* DATA EXCERPT:
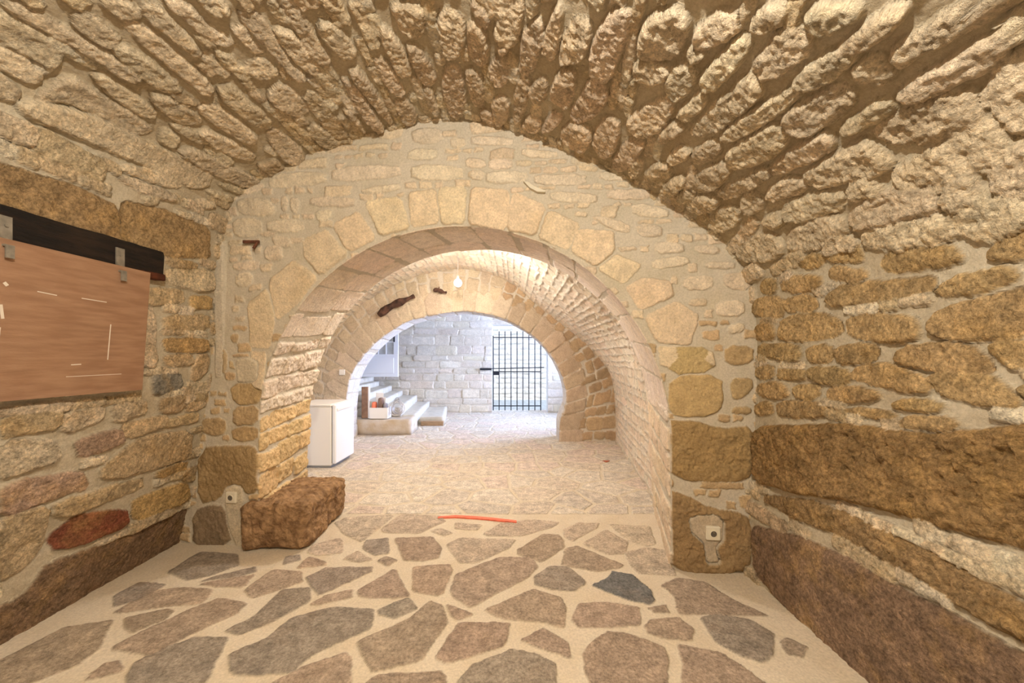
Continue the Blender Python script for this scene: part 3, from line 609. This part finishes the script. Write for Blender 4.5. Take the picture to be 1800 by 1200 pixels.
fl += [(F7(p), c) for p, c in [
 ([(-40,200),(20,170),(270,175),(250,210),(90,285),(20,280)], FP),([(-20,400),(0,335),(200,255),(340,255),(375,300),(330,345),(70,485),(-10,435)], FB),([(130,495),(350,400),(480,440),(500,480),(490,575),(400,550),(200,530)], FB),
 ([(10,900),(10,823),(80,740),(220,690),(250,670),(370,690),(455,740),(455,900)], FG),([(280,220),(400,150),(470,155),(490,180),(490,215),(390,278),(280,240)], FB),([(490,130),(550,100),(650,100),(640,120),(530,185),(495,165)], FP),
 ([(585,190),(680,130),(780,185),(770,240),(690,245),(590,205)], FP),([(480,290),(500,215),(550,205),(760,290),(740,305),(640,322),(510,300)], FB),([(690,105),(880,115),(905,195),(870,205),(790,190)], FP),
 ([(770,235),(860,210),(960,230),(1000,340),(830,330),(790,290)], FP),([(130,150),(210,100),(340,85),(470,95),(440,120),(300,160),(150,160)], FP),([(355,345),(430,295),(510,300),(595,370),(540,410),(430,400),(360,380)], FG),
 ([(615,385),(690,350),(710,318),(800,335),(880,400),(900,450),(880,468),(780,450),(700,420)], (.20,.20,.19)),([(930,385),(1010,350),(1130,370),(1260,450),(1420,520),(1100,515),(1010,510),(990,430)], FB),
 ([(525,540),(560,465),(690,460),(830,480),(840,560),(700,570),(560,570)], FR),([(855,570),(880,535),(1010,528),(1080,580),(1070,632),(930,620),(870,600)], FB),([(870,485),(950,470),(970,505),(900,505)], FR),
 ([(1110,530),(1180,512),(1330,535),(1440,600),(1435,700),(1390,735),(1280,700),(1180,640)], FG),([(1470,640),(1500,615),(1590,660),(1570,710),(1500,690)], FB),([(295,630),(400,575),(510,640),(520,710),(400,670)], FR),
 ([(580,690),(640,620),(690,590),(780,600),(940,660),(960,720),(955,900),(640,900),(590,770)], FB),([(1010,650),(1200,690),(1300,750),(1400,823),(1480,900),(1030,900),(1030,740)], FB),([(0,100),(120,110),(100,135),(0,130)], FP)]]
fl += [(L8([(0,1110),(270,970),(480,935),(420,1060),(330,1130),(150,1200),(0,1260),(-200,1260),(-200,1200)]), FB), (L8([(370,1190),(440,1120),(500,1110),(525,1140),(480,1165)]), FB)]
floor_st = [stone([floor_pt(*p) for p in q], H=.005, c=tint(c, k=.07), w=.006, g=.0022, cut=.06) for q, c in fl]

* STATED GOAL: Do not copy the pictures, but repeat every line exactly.

* RESPONSE TO THIS TASK:
Continue the Blender Python script for this scene: part 3, from line 609. This part finishes the script. Write for Blender 4.5. Take the picture to be 1800 by 1200 pixels.
fl += [(F7(p), c) for p, c in [
 ([(-40,200),(20,170),(270,175),(250,210),(90,285),(20,280)], FP),([(-20,400),(0,335),(200,255),(340,255),(375,300),(330,345),(70,485),(-10,435)], FB),([(130,495),(350,400),(480,440),(500,480),(490,575),(400,550),(200,530)], FB),
 ([(10,900),(10,823),(80,740),(220,690),(250,670),(370,690),(455,740),(455,900)], FG),([(280,220),(400,150),(470,155),(490,180),(490,215),(390,278),(280,240)], FB),([(490,130),(550,100),(650,100),(640,120),(530,185),(495,165)], FP),
 ([(585,190),(680,130),(780,185),(770,240),(690,245),(590,205)], FP),([(480,290),(500,215),(550,205),(760,290),(740,305),(640,322),(510,300)], FB),([(690,105),(880,115),(905,195),(870,205),(790,190)], FP),
 ([(770,235),(860,210),(960,230),(1000,340),(830,330),(790,290)], FP),([(130,150),(210,100),(340,85),(470,95),(440,120),(300,160),(150,160)], FP),([(355,345),(430,295),(510,300),(595,370),(540,410),(430,400),(360,380)], FG),
 ([(615,385),(690,350),(710,318),(800,335),(880,400),(900,450),(880,468),(780,450),(700,420)], (.20,.20,.19)),([(930,385),(1010,350),(1130,370),(1260,450),(1420,520),(1100,515),(1010,510),(990,430)], FB),
 ([(525,540),(560,465),(690,460),(830,480),(840,560),(700,570),(560,570)], FR),([(855,570),(880,535),(1010,528),(1080,580),(1070,632),(930,620),(870,600)], FB),([(870,485),(950,470),(970,505),(900,505)], FR),
 ([(1110,530),(1180,512),(1330,535),(1440,600),(1435,700),(1390,735),(1280,700),(1180,640)], FG),([(1470,640),(1500,615),(1590,660),(1570,710),(1500,690)], FB),([(295,630),(400,575),(510,640),(520,710),(400,670)], FR),
 ([(580,690),(640,620),(690,590),(780,600),(940,660),(960,720),(955,900),(640,900),(590,770)], FB),([(1010,650),(1200,690),(1300,750),(1400,823),(1480,900),(1030,900),(1030,740)], FB),([(0,100),(120,110),(100,135),(0,130)], FP)]]
fl += [(L8([(0,1110),(270,970),(480,935),(420,1060),(330,1130),(150,1200),(0,1260),(-200,1260),(-200,1200)]), FB), (L8([(370,1190),(440,1120),(500,1110),(525,1140),(480,1165)]), FB)]
floor_st = [stone([floor_pt(*p) for p in q], H=.005, c=tint(c, k=.07), w=.006, g=.0022, cut=.06) for q, c in fl]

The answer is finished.